• _Stored rows_
++++++++++++++++++++
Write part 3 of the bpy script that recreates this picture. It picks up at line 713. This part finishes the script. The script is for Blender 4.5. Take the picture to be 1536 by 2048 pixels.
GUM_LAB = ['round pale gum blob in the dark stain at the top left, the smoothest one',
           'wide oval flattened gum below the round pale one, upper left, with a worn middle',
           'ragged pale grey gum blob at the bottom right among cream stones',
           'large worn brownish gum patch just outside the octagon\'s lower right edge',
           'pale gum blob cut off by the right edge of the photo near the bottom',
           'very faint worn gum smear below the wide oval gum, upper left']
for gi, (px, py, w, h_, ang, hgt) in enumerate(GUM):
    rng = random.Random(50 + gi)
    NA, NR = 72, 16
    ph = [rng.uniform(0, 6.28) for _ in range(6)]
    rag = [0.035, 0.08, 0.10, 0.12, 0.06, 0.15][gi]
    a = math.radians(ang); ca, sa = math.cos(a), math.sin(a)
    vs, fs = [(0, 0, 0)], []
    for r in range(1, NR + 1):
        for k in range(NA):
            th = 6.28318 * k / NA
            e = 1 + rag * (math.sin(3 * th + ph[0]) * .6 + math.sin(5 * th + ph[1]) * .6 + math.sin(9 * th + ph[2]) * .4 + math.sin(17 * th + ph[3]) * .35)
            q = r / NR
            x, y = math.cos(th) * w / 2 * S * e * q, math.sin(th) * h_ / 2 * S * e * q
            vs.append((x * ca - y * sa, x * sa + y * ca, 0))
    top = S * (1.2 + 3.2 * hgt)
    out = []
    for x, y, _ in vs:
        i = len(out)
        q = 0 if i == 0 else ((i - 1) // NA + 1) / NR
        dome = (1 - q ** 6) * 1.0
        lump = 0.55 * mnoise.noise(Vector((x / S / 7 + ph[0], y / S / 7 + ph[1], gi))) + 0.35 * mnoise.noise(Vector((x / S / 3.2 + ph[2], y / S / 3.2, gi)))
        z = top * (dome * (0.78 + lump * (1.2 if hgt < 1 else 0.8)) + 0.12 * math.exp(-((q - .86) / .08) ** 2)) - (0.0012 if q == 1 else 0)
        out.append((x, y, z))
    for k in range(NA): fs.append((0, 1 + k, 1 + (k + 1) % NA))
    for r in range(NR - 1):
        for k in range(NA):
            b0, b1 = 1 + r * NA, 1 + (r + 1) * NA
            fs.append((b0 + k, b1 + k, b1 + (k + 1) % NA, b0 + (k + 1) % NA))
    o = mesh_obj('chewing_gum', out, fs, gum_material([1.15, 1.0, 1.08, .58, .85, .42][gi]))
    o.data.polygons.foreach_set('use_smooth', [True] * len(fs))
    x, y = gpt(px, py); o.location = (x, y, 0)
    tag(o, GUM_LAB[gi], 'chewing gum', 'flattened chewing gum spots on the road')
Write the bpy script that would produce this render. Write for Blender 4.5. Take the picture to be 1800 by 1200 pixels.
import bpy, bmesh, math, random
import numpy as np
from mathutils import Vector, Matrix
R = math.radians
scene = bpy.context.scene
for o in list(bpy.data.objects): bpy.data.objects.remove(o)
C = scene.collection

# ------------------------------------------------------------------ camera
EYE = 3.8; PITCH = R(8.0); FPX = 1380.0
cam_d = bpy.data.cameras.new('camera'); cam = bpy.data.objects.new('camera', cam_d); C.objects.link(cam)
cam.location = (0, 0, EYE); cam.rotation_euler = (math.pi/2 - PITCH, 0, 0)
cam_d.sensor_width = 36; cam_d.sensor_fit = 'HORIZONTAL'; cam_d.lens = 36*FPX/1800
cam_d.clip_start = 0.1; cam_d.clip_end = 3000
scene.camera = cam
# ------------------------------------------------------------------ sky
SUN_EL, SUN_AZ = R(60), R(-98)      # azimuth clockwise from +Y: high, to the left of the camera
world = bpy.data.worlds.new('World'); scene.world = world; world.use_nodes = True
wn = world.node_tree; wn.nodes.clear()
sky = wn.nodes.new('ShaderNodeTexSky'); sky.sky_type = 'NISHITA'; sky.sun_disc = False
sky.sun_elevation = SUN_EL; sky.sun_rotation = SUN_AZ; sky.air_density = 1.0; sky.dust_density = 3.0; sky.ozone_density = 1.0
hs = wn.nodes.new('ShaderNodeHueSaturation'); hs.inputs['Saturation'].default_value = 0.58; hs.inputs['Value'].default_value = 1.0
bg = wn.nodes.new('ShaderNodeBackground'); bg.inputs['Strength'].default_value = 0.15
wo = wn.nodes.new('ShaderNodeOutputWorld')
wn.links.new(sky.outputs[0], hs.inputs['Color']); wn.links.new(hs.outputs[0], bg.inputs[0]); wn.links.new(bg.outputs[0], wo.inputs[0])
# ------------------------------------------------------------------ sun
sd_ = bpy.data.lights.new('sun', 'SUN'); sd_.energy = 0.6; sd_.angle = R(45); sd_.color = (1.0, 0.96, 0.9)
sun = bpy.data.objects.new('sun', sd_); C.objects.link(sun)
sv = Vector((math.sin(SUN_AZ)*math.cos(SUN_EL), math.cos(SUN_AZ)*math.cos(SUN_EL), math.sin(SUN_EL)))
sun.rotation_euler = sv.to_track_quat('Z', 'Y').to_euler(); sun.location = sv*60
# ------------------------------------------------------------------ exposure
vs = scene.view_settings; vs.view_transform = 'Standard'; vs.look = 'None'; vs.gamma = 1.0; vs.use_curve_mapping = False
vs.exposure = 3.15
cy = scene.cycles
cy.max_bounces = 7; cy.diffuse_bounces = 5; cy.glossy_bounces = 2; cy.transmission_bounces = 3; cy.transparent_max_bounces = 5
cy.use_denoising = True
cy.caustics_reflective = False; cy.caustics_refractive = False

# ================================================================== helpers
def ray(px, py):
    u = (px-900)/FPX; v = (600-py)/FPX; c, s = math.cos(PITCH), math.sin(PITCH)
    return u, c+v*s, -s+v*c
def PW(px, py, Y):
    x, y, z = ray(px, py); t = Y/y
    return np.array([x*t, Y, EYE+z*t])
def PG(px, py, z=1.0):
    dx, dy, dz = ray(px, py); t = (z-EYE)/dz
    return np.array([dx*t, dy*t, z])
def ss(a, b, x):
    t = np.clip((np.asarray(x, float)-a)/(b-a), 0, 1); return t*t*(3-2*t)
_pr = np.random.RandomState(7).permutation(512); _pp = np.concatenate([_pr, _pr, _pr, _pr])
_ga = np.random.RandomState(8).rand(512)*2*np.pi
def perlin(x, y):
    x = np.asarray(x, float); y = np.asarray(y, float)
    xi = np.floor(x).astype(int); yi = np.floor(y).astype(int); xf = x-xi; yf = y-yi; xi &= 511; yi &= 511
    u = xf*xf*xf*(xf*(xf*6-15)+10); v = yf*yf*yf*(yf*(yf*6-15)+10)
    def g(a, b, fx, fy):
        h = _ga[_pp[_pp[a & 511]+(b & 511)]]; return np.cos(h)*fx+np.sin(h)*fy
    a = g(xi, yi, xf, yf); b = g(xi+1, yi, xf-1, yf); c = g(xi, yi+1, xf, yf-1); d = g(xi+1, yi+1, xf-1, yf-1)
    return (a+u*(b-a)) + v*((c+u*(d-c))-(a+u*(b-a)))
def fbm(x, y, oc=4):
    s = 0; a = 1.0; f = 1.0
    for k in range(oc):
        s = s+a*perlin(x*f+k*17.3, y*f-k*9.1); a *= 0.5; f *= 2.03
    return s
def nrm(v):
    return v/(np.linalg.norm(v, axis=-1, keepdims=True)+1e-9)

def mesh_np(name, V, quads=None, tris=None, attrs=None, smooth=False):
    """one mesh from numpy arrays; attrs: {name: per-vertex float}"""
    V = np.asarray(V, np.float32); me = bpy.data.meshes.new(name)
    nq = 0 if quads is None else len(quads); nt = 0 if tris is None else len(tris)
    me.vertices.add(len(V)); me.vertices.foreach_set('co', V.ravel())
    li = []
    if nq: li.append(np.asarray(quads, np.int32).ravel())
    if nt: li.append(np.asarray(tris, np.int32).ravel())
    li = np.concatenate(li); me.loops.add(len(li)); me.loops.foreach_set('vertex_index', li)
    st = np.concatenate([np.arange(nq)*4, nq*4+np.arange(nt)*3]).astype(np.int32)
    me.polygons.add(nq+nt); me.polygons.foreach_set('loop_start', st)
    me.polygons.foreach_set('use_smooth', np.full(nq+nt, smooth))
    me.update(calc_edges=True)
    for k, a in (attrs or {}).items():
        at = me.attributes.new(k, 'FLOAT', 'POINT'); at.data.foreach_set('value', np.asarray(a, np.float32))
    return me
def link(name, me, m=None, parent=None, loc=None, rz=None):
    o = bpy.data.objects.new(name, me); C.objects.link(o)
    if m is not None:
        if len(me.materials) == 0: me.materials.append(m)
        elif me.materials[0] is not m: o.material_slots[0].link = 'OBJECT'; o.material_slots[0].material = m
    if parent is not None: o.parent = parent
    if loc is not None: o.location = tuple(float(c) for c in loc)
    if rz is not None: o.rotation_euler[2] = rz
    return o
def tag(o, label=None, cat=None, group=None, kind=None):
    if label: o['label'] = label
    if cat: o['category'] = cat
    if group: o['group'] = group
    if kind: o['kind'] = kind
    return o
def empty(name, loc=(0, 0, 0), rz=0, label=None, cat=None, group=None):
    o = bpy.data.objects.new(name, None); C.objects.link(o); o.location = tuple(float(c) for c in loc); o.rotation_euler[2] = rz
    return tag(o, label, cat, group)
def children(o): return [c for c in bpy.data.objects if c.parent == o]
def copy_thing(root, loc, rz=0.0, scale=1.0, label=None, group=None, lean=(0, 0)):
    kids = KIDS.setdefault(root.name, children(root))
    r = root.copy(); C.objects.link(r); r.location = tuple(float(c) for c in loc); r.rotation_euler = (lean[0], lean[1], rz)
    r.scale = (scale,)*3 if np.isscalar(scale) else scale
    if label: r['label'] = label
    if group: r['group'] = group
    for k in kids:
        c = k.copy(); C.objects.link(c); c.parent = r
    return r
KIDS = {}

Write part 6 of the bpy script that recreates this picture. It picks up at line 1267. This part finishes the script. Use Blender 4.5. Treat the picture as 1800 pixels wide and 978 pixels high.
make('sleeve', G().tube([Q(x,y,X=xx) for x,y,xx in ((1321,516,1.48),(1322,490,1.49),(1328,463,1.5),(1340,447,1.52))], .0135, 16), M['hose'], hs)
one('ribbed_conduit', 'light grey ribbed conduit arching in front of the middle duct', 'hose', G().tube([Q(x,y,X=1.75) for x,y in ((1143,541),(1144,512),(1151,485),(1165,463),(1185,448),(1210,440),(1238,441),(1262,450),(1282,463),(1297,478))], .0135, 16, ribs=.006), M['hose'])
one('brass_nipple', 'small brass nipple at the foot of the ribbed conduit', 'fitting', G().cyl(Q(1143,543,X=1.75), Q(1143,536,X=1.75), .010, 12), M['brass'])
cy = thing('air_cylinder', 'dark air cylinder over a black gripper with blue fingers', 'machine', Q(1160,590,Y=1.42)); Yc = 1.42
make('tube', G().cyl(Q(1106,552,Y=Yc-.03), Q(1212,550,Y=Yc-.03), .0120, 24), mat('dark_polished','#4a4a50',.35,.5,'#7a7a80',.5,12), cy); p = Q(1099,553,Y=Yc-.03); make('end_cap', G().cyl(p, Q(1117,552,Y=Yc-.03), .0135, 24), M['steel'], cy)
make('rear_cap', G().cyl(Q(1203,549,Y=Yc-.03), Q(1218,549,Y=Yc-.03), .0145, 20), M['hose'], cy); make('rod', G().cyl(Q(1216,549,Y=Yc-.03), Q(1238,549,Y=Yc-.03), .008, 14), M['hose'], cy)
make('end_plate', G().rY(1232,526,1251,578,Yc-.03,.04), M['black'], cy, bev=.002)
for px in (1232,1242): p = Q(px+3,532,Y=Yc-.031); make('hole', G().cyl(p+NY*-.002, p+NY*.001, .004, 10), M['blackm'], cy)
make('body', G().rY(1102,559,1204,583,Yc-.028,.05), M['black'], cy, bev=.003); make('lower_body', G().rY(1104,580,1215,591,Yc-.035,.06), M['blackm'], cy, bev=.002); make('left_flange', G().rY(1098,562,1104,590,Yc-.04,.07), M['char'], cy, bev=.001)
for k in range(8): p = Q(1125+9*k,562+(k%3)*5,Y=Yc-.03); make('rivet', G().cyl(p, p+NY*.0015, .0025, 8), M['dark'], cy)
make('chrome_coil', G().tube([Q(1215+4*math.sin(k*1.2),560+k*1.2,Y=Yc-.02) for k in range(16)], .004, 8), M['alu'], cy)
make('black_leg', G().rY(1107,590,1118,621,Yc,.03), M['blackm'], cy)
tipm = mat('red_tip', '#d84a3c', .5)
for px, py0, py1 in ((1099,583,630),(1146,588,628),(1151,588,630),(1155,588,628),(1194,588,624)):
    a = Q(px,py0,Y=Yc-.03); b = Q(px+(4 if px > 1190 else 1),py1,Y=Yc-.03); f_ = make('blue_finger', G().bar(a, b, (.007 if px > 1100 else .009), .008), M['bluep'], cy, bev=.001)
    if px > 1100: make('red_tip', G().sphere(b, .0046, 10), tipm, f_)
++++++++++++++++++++
• _Task instructions_
Count every line in the listing above that holds "pixels", then report only the count.

• _Completed exercise_
3